I am forecasting that West Texas Intermediate (WTI) oil will range between $70 to $90 per barrel during February. Oil closed near $80 on Friday, January 27, 2023.

As everyone is aware, China’s reopening continues. Josh Young on Twitter has been chronicling the rise in flights in China. As you can see from the picture from his thread below, flight count may have bottomed, and that may be indicative of China’s economy.

Even though flight activity looks healthy, we should continue to monitor China’s reopening to confirm that it remains healthy.

Many, perhaps even most, expected global economies, especially European economies, to be much weaker than they appear today. On January 22, however, the Financial Times wrote about the change in sentiment in “Eurozone set to avoid recession this year as economists’ gloom lifts” (subscription required).

The eurozone will avoid a recession this year, according to a widely-watched survey of economists, which illustrates the sharp about-turn in global economic sentiment in the past couple of weeks.

As recently as last month, analysts surveyed by Consensus Economics were predicting the bloc would plunge into recession this year. But this month’s survey found that they now expect it to log growth of 0.1 per cent over the course of 2023. This is thanks to lower energy prices, bumper government support and the earlier-than-anticipated reopening of the Chinese economy, which is set to boost global demand.

The upgrade comes after officials and business leaders at this week’s annual World Economic Forum in Davos also embraced a more upbeat outlook, and the IMF signalled that it would soon upgrade its forecasts for global growth.

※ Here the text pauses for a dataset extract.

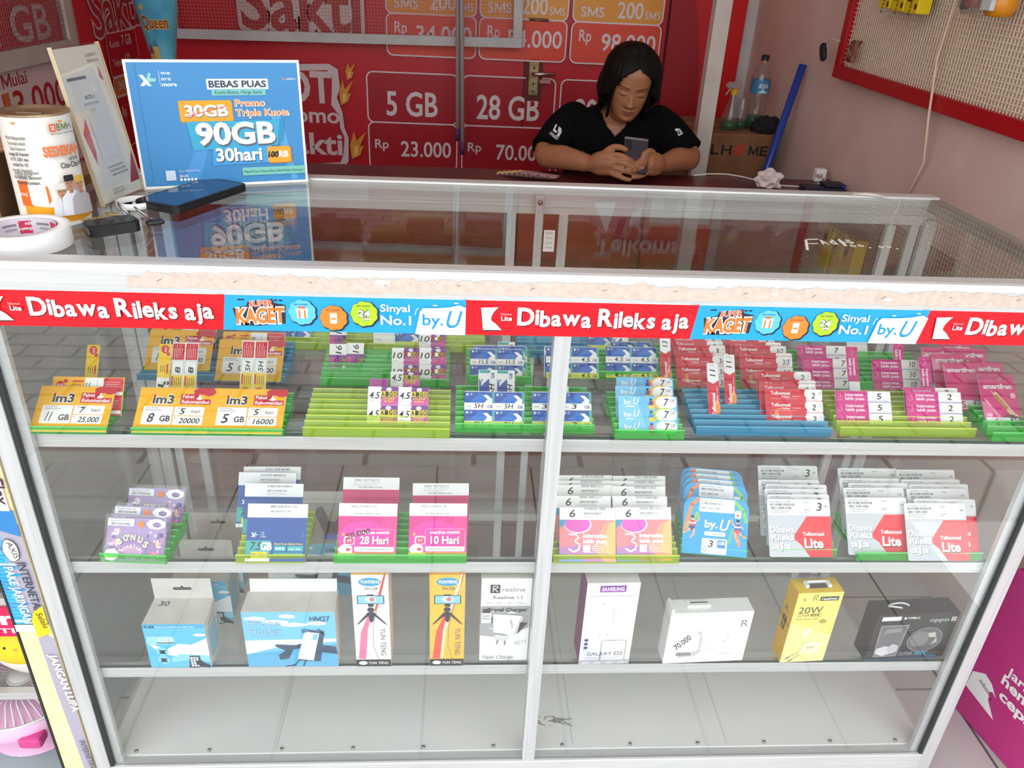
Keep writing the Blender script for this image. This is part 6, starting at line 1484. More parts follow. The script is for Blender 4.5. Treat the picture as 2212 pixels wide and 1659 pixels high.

Early in the new year, however, oil tends to be somewhat soft. Northern countries are tapering their oil purchases for heating, refinery maintenance season is beginning, and the summer driving season has not yet begun.

The Fed does not appear to be a concern. According to the CME FedWatch Tool, there is a 98.4 percent probability that the Fed hikes by 25 basis points, or 0.25 percent, to a target range 450-475 bps.

The stock market has been stronger than I expected, with a 6.1 percent return as of last Friday. If there are any blips in the markets, oil may fall toward $70. When there is a strong risk-off period, oil tends to fall with other asset classes. Otherwise, I expect oil to hover around $80 or a bit higher.